- _TASK STATEMENT_:
For every line in the data below that contains "empty", copy the line.

━━━ EXCERPTED RECORDS

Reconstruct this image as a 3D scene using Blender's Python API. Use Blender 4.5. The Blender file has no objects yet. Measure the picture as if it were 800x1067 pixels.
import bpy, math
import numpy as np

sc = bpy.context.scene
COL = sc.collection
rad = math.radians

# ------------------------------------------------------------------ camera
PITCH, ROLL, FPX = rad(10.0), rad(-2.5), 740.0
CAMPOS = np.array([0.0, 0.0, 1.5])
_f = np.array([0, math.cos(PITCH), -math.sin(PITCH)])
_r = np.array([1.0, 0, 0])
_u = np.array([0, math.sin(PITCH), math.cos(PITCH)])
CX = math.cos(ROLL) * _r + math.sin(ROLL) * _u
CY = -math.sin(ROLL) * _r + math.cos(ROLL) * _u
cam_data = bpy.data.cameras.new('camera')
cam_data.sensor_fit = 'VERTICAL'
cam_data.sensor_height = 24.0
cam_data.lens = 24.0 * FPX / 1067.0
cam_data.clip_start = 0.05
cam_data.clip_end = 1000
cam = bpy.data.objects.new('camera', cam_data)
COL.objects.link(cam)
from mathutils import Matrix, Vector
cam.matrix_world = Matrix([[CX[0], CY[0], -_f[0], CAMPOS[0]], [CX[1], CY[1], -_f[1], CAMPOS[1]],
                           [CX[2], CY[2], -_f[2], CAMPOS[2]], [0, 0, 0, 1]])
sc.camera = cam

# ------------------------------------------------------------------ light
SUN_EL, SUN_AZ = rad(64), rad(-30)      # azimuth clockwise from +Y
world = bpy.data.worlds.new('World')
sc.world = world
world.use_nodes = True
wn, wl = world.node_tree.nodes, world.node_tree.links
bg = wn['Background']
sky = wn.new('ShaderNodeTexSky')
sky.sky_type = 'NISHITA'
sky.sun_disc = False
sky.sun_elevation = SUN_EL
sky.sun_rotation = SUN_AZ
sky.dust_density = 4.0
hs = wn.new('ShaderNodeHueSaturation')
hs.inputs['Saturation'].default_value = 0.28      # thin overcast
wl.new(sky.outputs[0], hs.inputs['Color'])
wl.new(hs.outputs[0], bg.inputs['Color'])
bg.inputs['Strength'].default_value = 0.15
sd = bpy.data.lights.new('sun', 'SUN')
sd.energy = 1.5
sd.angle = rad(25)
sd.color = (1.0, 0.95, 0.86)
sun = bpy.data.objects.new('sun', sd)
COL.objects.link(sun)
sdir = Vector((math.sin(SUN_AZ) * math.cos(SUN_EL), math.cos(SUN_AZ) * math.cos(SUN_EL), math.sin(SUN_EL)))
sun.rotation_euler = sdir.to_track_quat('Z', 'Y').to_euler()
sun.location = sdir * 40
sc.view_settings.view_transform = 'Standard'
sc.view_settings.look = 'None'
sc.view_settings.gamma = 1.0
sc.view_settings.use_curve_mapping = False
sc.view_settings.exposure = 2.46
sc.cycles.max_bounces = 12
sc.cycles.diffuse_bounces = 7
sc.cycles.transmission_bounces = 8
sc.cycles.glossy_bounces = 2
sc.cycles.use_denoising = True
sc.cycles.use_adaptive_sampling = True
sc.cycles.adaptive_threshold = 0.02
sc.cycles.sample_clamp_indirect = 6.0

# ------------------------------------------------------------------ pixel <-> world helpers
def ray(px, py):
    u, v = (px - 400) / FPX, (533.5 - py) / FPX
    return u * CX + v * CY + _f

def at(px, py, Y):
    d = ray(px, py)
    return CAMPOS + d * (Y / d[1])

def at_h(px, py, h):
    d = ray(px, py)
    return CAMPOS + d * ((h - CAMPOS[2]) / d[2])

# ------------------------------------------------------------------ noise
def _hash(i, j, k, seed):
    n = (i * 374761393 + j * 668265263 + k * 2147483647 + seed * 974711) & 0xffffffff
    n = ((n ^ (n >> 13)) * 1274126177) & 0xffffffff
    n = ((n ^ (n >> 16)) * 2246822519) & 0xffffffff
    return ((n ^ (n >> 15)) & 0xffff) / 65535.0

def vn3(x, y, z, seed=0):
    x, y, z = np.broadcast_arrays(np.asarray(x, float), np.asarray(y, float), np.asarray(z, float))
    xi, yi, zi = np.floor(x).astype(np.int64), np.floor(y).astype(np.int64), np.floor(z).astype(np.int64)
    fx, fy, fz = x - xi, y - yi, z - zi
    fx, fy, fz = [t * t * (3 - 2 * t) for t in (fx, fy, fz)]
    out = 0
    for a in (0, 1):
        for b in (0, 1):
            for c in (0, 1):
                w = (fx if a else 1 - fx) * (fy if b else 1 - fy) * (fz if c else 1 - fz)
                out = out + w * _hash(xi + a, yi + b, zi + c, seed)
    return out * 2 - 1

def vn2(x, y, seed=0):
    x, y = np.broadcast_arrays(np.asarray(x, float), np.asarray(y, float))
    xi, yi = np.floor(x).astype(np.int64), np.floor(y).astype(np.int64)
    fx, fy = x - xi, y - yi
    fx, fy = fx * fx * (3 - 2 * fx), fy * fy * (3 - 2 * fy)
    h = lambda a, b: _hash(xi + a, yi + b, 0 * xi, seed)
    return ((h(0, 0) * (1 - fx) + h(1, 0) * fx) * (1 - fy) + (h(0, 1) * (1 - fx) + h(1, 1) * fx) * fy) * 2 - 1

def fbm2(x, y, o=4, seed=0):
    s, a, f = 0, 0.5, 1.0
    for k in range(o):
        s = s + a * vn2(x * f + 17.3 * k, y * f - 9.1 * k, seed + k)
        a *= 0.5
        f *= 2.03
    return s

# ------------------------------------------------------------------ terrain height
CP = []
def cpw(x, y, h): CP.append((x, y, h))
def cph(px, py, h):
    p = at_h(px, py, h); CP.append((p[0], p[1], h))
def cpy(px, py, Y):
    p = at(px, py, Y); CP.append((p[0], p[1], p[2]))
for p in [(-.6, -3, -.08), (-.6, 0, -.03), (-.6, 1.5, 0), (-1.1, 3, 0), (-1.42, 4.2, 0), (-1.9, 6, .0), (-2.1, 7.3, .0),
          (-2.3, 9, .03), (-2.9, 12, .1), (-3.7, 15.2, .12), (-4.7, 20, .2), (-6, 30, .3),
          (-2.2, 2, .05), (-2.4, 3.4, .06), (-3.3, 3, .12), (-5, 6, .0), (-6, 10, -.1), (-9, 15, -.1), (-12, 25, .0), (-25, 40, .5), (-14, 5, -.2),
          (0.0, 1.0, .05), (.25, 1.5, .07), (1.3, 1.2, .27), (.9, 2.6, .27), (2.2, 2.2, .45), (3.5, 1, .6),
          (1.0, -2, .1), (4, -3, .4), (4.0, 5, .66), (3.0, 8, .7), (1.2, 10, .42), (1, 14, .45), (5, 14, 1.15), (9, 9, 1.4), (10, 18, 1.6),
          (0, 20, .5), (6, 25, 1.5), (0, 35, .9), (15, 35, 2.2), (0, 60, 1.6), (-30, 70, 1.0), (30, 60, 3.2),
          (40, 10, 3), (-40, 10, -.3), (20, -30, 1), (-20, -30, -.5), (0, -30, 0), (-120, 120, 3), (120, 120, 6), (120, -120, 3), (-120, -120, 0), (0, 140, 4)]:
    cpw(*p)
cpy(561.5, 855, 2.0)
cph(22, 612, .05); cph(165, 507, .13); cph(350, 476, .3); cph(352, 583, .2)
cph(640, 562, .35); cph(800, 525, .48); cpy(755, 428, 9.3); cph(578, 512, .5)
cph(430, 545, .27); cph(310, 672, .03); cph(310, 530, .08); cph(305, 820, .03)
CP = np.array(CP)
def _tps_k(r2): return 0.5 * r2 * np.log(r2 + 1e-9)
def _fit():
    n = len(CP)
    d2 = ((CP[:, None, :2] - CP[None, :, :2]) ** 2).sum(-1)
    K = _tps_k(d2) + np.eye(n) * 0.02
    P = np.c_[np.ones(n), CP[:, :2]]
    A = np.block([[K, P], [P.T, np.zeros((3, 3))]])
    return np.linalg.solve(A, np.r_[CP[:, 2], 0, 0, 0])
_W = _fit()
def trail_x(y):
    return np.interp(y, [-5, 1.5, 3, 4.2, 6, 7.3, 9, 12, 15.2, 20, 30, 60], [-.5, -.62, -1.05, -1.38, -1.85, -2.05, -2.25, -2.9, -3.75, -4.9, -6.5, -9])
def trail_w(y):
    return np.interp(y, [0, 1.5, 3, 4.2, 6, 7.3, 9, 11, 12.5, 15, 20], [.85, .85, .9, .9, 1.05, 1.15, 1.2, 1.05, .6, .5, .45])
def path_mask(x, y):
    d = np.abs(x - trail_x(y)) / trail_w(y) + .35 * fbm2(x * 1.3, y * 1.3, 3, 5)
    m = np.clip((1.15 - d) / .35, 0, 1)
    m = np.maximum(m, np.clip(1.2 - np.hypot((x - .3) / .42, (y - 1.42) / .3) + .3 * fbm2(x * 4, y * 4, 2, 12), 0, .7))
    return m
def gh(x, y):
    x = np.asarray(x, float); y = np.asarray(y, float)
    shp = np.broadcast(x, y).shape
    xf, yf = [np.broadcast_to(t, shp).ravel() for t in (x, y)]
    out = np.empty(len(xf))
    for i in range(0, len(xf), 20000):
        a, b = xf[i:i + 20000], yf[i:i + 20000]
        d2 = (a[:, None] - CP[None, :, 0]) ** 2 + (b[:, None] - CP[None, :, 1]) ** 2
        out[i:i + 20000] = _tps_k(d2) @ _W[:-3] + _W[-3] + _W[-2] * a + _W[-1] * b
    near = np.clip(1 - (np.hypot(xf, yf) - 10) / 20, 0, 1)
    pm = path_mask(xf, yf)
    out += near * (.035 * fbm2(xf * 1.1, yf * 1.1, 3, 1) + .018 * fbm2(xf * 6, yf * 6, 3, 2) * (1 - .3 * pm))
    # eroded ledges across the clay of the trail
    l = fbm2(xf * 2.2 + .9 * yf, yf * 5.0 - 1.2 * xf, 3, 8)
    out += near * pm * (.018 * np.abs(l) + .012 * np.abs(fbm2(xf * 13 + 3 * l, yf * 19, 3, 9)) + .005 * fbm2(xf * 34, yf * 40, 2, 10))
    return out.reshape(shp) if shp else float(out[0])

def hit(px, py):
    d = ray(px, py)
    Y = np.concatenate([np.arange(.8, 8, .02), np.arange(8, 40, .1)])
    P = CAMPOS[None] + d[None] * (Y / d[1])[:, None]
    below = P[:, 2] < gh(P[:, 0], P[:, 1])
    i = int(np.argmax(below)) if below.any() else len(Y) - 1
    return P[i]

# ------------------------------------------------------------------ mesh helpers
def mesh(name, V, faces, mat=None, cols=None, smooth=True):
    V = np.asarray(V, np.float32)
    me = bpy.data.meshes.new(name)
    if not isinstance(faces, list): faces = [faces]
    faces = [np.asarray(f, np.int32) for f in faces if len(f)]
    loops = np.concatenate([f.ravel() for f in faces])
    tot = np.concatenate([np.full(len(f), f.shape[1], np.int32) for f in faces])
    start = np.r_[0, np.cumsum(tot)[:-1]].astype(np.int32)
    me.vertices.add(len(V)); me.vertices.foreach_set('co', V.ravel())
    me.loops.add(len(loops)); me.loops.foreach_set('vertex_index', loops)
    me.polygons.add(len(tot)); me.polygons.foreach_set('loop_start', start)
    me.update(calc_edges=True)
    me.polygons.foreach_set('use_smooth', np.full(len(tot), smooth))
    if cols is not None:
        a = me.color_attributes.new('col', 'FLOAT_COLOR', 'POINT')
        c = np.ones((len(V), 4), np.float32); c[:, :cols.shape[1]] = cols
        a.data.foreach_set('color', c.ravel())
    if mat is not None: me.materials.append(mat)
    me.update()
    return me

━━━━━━
━━━ EXCERPTED RECORDS

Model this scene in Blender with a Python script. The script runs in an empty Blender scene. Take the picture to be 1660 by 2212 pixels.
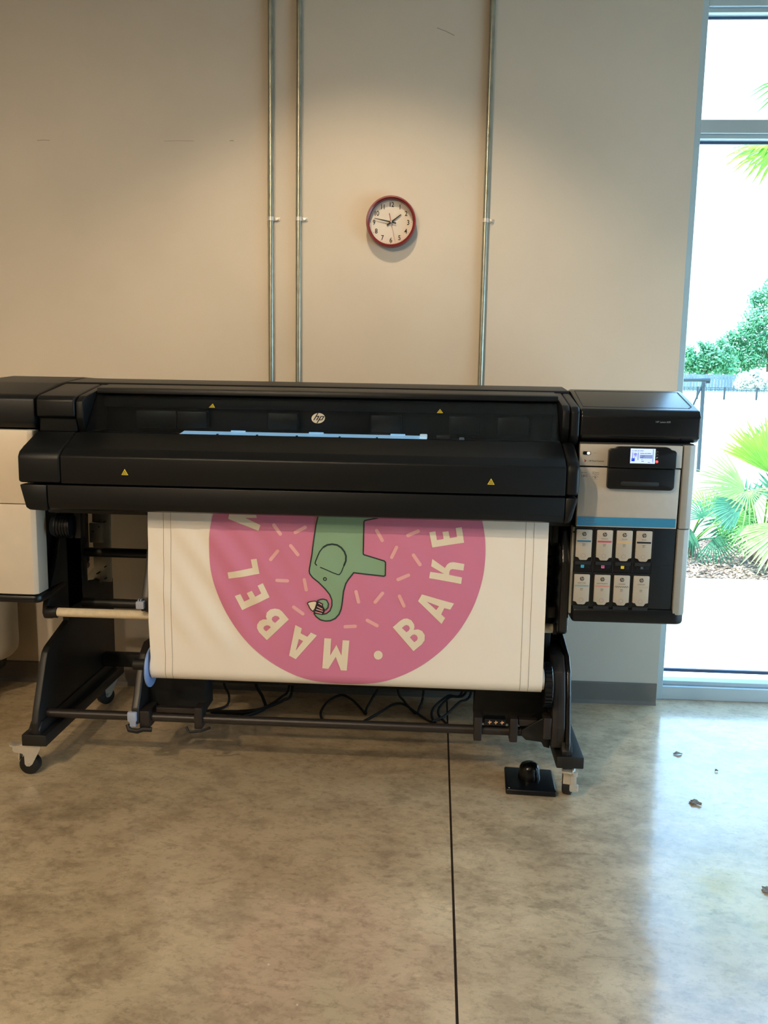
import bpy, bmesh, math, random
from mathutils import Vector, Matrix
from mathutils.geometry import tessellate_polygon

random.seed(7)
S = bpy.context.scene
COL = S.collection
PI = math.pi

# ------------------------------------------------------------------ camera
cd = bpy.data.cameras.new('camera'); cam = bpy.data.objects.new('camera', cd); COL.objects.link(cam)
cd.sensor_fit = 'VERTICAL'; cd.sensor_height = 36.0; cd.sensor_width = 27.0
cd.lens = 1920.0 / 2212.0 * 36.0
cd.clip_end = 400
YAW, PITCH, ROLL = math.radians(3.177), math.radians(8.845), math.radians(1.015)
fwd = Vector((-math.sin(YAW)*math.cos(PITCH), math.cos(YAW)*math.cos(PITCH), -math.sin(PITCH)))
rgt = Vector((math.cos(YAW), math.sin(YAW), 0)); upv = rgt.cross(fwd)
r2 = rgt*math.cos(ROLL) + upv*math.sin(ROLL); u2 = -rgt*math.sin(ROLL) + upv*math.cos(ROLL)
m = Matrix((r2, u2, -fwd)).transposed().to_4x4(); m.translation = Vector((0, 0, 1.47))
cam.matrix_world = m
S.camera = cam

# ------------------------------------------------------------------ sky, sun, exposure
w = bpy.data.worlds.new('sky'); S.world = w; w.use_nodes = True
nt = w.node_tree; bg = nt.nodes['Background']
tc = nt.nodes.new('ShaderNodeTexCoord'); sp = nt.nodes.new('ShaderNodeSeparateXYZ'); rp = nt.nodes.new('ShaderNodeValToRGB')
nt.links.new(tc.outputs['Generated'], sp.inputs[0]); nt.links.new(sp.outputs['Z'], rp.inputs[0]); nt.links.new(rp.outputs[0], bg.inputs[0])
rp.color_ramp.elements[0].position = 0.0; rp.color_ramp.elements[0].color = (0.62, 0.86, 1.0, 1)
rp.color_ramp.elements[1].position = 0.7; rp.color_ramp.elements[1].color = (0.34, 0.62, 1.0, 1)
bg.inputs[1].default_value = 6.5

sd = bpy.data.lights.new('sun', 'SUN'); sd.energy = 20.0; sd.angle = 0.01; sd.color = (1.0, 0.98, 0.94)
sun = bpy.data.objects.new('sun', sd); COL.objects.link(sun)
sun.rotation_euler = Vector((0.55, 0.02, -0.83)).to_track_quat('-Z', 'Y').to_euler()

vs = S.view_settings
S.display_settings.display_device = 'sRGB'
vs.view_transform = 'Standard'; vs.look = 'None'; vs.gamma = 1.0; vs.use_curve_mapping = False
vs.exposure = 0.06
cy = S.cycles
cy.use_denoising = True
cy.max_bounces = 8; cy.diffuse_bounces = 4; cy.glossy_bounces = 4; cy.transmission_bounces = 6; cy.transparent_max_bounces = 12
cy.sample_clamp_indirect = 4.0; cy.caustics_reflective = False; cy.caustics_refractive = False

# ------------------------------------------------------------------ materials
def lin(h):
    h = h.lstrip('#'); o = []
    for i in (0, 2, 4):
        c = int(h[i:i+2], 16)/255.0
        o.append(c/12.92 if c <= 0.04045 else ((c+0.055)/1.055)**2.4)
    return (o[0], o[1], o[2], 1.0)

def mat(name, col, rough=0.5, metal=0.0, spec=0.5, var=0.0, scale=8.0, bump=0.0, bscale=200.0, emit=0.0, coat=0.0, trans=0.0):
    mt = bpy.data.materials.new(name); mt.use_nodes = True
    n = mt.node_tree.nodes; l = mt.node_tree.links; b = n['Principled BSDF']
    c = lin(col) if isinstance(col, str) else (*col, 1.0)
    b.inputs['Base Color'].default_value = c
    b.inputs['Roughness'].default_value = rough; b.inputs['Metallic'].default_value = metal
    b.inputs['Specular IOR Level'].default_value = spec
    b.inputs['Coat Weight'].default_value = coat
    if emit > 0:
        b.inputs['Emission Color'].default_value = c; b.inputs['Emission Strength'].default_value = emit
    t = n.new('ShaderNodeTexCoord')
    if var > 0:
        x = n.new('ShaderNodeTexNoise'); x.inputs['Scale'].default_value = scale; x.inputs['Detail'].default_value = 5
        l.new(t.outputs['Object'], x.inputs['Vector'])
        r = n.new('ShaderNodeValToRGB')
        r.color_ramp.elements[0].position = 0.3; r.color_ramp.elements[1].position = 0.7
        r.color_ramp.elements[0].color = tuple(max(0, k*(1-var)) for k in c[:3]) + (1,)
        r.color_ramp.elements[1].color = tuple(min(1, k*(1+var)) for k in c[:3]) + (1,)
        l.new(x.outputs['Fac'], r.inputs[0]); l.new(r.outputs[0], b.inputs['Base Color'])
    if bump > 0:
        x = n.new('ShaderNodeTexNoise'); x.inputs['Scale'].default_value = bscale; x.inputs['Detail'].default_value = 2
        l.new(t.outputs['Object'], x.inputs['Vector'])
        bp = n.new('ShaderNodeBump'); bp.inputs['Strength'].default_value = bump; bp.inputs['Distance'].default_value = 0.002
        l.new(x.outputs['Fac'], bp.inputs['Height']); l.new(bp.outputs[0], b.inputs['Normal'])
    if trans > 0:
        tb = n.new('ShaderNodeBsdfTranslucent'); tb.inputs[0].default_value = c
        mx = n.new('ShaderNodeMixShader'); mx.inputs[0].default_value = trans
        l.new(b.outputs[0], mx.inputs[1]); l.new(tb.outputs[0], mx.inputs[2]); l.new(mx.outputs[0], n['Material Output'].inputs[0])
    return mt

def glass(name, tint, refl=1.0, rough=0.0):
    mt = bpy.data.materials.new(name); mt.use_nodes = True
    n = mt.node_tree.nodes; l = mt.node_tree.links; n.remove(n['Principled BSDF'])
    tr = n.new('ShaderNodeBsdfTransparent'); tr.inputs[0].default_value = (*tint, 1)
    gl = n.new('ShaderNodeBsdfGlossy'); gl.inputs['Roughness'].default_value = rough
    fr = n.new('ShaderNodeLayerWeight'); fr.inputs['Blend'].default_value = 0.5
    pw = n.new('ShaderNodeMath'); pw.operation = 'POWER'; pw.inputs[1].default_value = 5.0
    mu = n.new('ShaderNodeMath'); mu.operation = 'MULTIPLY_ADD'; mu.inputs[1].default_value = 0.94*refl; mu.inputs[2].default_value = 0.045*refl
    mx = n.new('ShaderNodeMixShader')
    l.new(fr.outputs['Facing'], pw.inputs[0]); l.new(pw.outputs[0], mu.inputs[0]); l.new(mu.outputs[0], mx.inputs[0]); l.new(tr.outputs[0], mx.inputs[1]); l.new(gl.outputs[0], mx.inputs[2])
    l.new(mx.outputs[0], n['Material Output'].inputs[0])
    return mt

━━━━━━

- _ANSWER TO THIS PROBLEM_:
    out = np.empty(len(xf))
Model this scene in Blender with a Python script. The script runs in an empty Blender scene. Take the picture to be 1660 by 2212 pixels.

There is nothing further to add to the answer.